PROBLEM TO WORK ON: Quote each line of the material verbatim, without the pictures.

##### EXTRACTED RECORDS #####

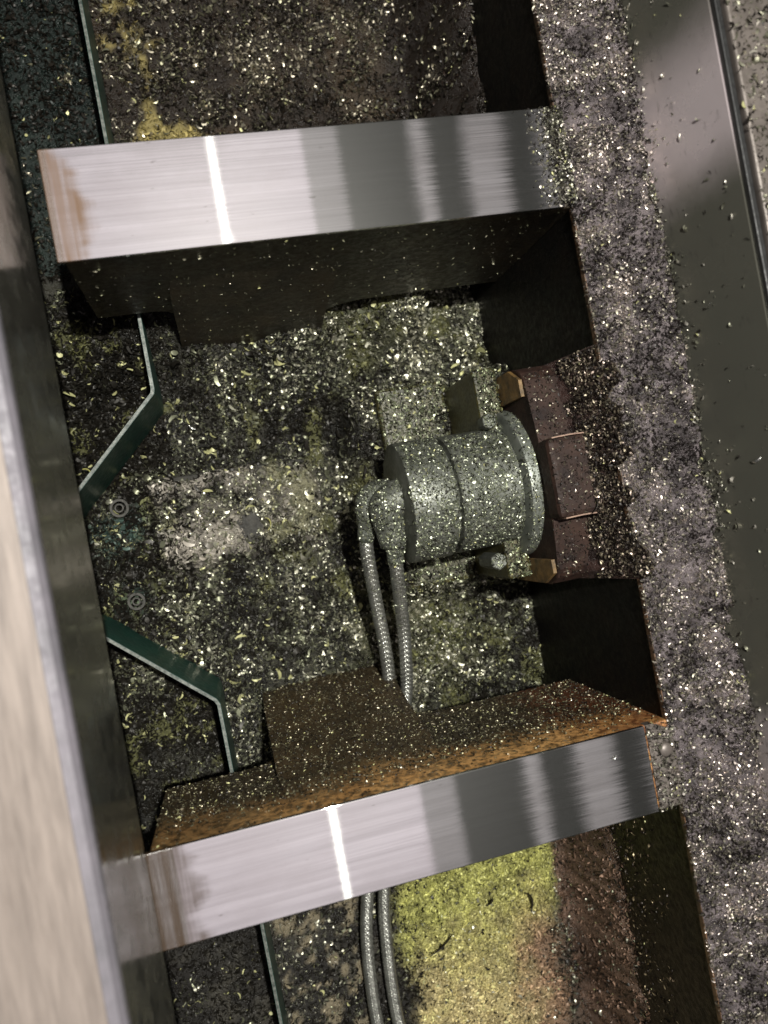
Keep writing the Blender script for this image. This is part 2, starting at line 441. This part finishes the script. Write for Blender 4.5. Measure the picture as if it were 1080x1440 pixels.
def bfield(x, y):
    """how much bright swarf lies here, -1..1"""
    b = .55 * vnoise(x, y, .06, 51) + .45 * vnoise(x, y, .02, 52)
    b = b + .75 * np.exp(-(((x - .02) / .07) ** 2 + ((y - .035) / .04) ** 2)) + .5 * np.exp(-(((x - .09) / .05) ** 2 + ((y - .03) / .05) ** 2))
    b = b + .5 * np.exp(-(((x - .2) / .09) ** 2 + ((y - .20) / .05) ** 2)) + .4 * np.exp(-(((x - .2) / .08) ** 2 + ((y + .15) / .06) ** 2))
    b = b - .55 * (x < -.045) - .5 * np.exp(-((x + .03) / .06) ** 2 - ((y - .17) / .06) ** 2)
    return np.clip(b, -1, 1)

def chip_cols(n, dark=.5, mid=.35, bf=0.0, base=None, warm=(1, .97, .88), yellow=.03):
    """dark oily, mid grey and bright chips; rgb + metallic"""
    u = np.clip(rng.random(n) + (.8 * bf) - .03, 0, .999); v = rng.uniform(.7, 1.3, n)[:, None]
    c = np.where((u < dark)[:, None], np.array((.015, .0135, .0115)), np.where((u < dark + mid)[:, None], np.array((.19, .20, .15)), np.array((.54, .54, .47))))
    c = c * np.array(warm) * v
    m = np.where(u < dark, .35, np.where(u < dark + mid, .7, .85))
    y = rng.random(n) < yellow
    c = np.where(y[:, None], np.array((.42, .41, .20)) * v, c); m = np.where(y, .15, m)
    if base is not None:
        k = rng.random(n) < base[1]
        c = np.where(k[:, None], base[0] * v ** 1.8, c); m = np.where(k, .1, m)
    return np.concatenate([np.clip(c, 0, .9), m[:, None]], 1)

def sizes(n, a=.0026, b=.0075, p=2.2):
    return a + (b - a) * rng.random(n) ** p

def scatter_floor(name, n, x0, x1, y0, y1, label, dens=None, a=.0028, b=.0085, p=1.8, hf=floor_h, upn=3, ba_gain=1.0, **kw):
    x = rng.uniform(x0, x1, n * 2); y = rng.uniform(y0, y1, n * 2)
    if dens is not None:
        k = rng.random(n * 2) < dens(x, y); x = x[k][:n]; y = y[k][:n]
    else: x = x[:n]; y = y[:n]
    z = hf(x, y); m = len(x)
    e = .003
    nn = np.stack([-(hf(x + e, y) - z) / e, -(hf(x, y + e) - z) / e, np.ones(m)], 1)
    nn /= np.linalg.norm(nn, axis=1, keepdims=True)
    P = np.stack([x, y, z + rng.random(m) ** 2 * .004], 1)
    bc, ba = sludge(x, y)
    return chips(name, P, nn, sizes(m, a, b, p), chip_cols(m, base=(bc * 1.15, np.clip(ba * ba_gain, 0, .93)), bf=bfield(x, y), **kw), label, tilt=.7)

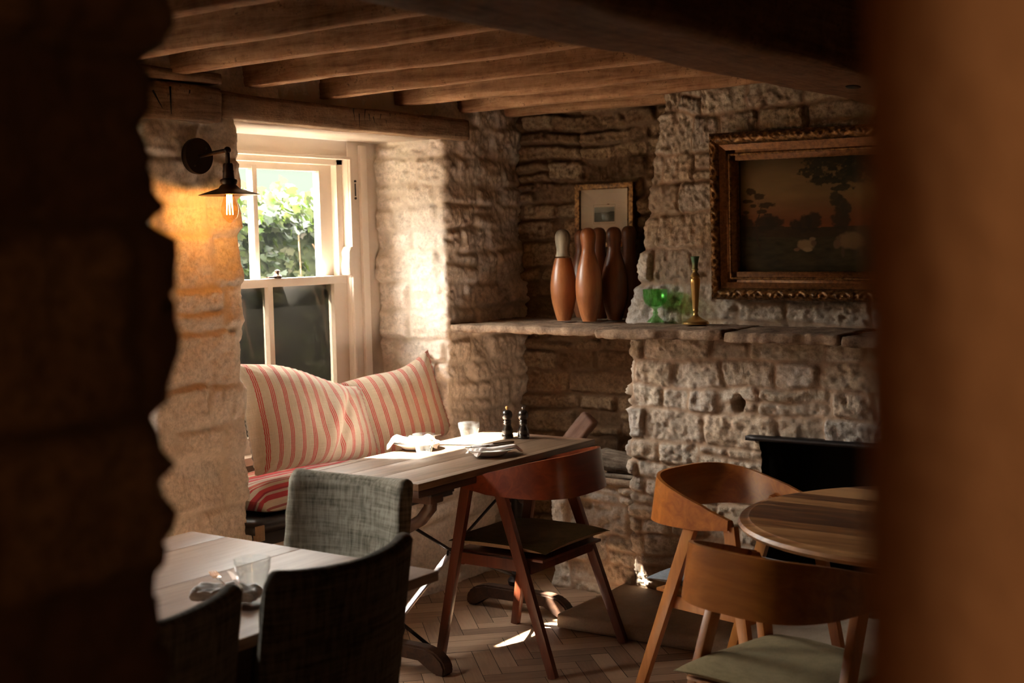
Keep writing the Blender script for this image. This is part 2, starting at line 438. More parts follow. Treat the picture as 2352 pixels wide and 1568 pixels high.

#####

TASK RESULT:
Keep writing the Blender script for this image. This is part 2, starting at line 441. This part finishes the script. Write for Blender 4.5. Measure the picture as if it were 1080x1440 pixels.
def bfield(x, y):
    """how much bright swarf lies here, -1..1"""
    b = .55 * vnoise(x, y, .06, 51) + .45 * vnoise(x, y, .02, 52)
    b = b + .75 * np.exp(-(((x - .02) / .07) ** 2 + ((y - .035) / .04) ** 2)) + .5 * np.exp(-(((x - .09) / .05) ** 2 + ((y - .03) / .05) ** 2))
    b = b + .5 * np.exp(-(((x - .2) / .09) ** 2 + ((y - .20) / .05) ** 2)) + .4 * np.exp(-(((x - .2) / .08) ** 2 + ((y + .15) / .06) ** 2))
    b = b - .55 * (x < -.045) - .5 * np.exp(-((x + .03) / .06) ** 2 - ((y - .17) / .06) ** 2)
    return np.clip(b, -1, 1)

def chip_cols(n, dark=.5, mid=.35, bf=0.0, base=None, warm=(1, .97, .88), yellow=.03):
    """dark oily, mid grey and bright chips; rgb + metallic"""
    u = np.clip(rng.random(n) + (.8 * bf) - .03, 0, .999); v = rng.uniform(.7, 1.3, n)[:, None]
    c = np.where((u < dark)[:, None], np.array((.015, .0135, .0115)), np.where((u < dark + mid)[:, None], np.array((.19, .20, .15)), np.array((.54, .54, .47))))
    c = c * np.array(warm) * v
    m = np.where(u < dark, .35, np.where(u < dark + mid, .7, .85))
    y = rng.random(n) < yellow
    c = np.where(y[:, None], np.array((.42, .41, .20)) * v, c); m = np.where(y, .15, m)
    if base is not None:
        k = rng.random(n) < base[1]
        c = np.where(k[:, None], base[0] * v ** 1.8, c); m = np.where(k, .1, m)
    return np.concatenate([np.clip(c, 0, .9), m[:, None]], 1)

def sizes(n, a=.0026, b=.0075, p=2.2):
    return a + (b - a) * rng.random(n) ** p

def scatter_floor(name, n, x0, x1, y0, y1, label, dens=None, a=.0028, b=.0085, p=1.8, hf=floor_h, upn=3, ba_gain=1.0, **kw):
    x = rng.uniform(x0, x1, n * 2); y = rng.uniform(y0, y1, n * 2)
    if dens is not None:
        k = rng.random(n * 2) < dens(x, y); x = x[k][:n]; y = y[k][:n]
    else: x = x[:n]; y = y[:n]
    z = hf(x, y); m = len(x)
    e = .003
    nn = np.stack([-(hf(x + e, y) - z) / e, -(hf(x, y + e) - z) / e, np.ones(m)], 1)
    nn /= np.linalg.norm(nn, axis=1, keepdims=True)
    P = np.stack([x, y, z + rng.random(m) ** 2 * .004], 1)
    bc, ba = sludge(x, y)
    return chips(name, P, nn, sizes(m, a, b, p), chip_cols(m, base=(bc * 1.15, np.clip(ba * ba_gain, 0, .93)), bf=bfield(x, y), **kw), label, tilt=.7)

Keep writing the Blender script for this image. This is part 2, starting at line 438. More parts follow. Treat the picture as 2352 pixels wide and 1568 pixels high.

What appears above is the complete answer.